Sunday, April 17, 2016

Communicating With Emojis: Kress Ch. 3 Response

In this post, I want to focus on Kress' discussion of how styles and features of writing develop around the medium they are written in, and how, then, changing technologies result in changed writing. Kress talks about how the prominence of the physical book shaped the way we’ve written for centuries. For example, he says the confines of the size of the paper and the way the pages are bound together have caused the “logic of writing” to be “temporal/sequential” (Kress 14).

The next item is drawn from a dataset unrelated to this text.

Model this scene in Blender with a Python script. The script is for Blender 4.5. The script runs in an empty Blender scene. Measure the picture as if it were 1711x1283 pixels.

However, as books are increasingly replaced with screens, Kress predicts the way we write will significantly change alongside our communication technologies. To illustrate this, I want to include a screenshot I took once of a text I received from my dad:



The Kress reading reminded me of some grumblings I've heard from pro-alphabetic text traditionalists that kids these days are ruining the English language with their outlandish use of emojis (and general text lingo). Some people seem to fear our speech will be completely taken over by emoji use, and we'll digress to a society where everyone communicates via cute images of bald, round heads that express our feelings and thoughts.


Kress highlights this fear in a general sense through his discussion of how screens are changing the way we communicate. When I received that text from my dad I couldn't stop laughing, largely because I never thought I'd live to see the day when he used a smiley face in a text, but also because the way he referred to his smiley face as a "non alpha numeric character" seemed to completely counteract the progressiveness of using one.
I'm not sure I agree we will one day digress to communicating solely through emojis, but Kress does have a very valid point when he talks about the emerging centrality of the image in writing. Perhaps emojis are simply an extension of this phenomenon. 

1 comment:

  1. Hi Madeleine, I did think of emojiis when doing the reading, but I forgot to write about it so I am glad you did! I love that emojiis can carry meanings or insinuations that are not even directly perpetuated by the image itself. Of course, these meanings change all the time, but I think they definitely do something that words cannot. I do see what you are saying about Kress being a bit grumpy about these new sign systems, and I honestly do not understand why he is so against literacy encompassing more systems of signs if they are able to hold meaning better than ordinary alphabetic words do. Every day I feel like I run into circumstances that words are simply not enough to get my point across and it seems easier to empathize with an emojii than a bunch of words like "LOL" or phrases we say every day, such as "I love you" or "Thank you."